Data shown
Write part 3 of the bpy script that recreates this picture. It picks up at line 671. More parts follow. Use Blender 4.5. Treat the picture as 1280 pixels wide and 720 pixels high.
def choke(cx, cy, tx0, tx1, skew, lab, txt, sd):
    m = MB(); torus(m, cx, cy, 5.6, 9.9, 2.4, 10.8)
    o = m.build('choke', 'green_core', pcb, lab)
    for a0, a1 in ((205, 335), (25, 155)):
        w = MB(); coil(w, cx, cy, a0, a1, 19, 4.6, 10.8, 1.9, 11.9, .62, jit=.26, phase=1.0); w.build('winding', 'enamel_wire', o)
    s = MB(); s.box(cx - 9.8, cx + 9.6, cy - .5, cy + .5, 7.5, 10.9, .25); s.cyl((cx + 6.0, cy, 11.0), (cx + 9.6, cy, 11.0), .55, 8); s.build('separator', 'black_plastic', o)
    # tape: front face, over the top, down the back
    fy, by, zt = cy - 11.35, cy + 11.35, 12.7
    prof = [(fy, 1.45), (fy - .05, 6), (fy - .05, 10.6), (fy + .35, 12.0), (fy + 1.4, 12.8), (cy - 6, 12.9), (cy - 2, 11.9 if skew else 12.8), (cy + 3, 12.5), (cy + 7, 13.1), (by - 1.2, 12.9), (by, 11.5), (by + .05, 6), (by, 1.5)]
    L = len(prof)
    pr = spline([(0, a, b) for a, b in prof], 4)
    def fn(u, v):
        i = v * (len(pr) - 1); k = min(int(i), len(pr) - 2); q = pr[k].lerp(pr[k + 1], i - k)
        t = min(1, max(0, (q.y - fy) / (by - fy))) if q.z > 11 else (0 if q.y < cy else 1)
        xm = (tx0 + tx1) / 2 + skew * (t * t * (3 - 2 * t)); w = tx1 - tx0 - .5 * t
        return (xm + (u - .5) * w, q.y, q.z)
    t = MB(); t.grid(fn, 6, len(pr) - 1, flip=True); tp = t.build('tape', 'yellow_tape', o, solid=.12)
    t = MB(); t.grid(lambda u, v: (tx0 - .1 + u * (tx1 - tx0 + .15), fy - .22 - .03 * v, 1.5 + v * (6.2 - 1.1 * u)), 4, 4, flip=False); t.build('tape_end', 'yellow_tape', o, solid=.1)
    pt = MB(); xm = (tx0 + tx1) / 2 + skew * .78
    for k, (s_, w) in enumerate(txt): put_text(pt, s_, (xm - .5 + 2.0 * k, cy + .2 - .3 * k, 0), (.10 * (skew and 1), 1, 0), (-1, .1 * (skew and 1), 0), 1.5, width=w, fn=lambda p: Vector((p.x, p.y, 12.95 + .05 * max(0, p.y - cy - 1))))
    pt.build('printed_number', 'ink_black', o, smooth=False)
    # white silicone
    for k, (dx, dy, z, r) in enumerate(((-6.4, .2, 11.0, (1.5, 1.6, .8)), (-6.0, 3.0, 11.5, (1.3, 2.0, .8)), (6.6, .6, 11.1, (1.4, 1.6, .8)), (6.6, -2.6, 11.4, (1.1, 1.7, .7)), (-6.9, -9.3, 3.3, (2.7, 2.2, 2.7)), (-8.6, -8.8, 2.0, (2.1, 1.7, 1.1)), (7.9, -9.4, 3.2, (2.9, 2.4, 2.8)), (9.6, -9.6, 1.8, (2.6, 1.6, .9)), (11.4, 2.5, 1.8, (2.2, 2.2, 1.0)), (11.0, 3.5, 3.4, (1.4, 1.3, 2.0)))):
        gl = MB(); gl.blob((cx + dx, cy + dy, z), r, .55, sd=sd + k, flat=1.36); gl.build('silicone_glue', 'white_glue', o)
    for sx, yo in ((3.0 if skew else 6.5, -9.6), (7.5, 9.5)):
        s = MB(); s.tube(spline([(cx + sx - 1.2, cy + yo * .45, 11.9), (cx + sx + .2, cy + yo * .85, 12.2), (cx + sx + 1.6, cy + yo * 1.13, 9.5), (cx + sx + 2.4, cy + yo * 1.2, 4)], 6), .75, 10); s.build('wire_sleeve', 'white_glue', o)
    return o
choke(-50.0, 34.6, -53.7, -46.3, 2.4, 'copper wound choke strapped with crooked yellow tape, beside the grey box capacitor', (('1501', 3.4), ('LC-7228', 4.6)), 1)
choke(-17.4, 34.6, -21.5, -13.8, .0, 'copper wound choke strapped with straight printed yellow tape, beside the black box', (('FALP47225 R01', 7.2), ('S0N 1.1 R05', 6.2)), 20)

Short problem
Output the listing above exactly as it appears.

Correct result
Write part 3 of the bpy script that recreates this picture. It picks up at line 671. More parts follow. Use Blender 4.5. Treat the picture as 1280 pixels wide and 720 pixels high.
def choke(cx, cy, tx0, tx1, skew, lab, txt, sd):
    m = MB(); torus(m, cx, cy, 5.6, 9.9, 2.4, 10.8)
    o = m.build('choke', 'green_core', pcb, lab)
    for a0, a1 in ((205, 335), (25, 155)):
        w = MB(); coil(w, cx, cy, a0, a1, 19, 4.6, 10.8, 1.9, 11.9, .62, jit=.26, phase=1.0); w.build('winding', 'enamel_wire', o)
    s = MB(); s.box(cx - 9.8, cx + 9.6, cy - .5, cy + .5, 7.5, 10.9, .25); s.cyl((cx + 6.0, cy, 11.0), (cx + 9.6, cy, 11.0), .55, 8); s.build('separator', 'black_plastic', o)
    # tape: front face, over the top, down the back
    fy, by, zt = cy - 11.35, cy + 11.35, 12.7
    prof = [(fy, 1.45), (fy - .05, 6), (fy - .05, 10.6), (fy + .35, 12.0), (fy + 1.4, 12.8), (cy - 6, 12.9), (cy - 2, 11.9 if skew else 12.8), (cy + 3, 12.5), (cy + 7, 13.1), (by - 1.2, 12.9), (by, 11.5), (by + .05, 6), (by, 1.5)]
    L = len(prof)
    pr = spline([(0, a, b) for a, b in prof], 4)
    def fn(u, v):
        i = v * (len(pr) - 1); k = min(int(i), len(pr) - 2); q = pr[k].lerp(pr[k + 1], i - k)
        t = min(1, max(0, (q.y - fy) / (by - fy))) if q.z > 11 else (0 if q.y < cy else 1)
        xm = (tx0 + tx1) / 2 + skew * (t * t * (3 - 2 * t)); w = tx1 - tx0 - .5 * t
        return (xm + (u - .5) * w, q.y, q.z)
    t = MB(); t.grid(fn, 6, len(pr) - 1, flip=True); tp = t.build('tape', 'yellow_tape', o, solid=.12)
    t = MB(); t.grid(lambda u, v: (tx0 - .1 + u * (tx1 - tx0 + .15), fy - .22 - .03 * v, 1.5 + v * (6.2 - 1.1 * u)), 4, 4, flip=False); t.build('tape_end', 'yellow_tape', o, solid=.1)
    pt = MB(); xm = (tx0 + tx1) / 2 + skew * .78
    for k, (s_, w) in enumerate(txt): put_text(pt, s_, (xm - .5 + 2.0 * k, cy + .2 - .3 * k, 0), (.10 * (skew and 1), 1, 0), (-1, .1 * (skew and 1), 0), 1.5, width=w, fn=lambda p: Vector((p.x, p.y, 12.95 + .05 * max(0, p.y - cy - 1))))
    pt.build('printed_number', 'ink_black', o, smooth=False)
    # white silicone
    for k, (dx, dy, z, r) in enumerate(((-6.4, .2, 11.0, (1.5, 1.6, .8)), (-6.0, 3.0, 11.5, (1.3, 2.0, .8)), (6.6, .6, 11.1, (1.4, 1.6, .8)), (6.6, -2.6, 11.4, (1.1, 1.7, .7)), (-6.9, -9.3, 3.3, (2.7, 2.2, 2.7)), (-8.6, -8.8, 2.0, (2.1, 1.7, 1.1)), (7.9, -9.4, 3.2, (2.9, 2.4, 2.8)), (9.6, -9.6, 1.8, (2.6, 1.6, .9)), (11.4, 2.5, 1.8, (2.2, 2.2, 1.0)), (11.0, 3.5, 3.4, (1.4, 1.3, 2.0)))):
        gl = MB(); gl.blob((cx + dx, cy + dy, z), r, .55, sd=sd + k, flat=1.36); gl.build('silicone_glue', 'white_glue', o)
    for sx, yo in ((3.0 if skew else 6.5, -9.6), (7.5, 9.5)):
        s = MB(); s.tube(spline([(cx + sx - 1.2, cy + yo * .45, 11.9), (cx + sx + .2, cy + yo * .85, 12.2), (cx + sx + 1.6, cy + yo * 1.13, 9.5), (cx + sx + 2.4, cy + yo * 1.2, 4)], 6), .75, 10); s.build('wire_sleeve', 'white_glue', o)
    return o
choke(-50.0, 34.6, -53.7, -46.3, 2.4, 'copper wound choke strapped with crooked yellow tape, beside the grey box capacitor', (('1501', 3.4), ('LC-7228', 4.6)), 1)
choke(-17.4, 34.6, -21.5, -13.8, .0, 'copper wound choke strapped with straight printed yellow tape, beside the black box', (('FALP47225 R01', 7.2), ('S0N 1.1 R05', 6.2)), 20)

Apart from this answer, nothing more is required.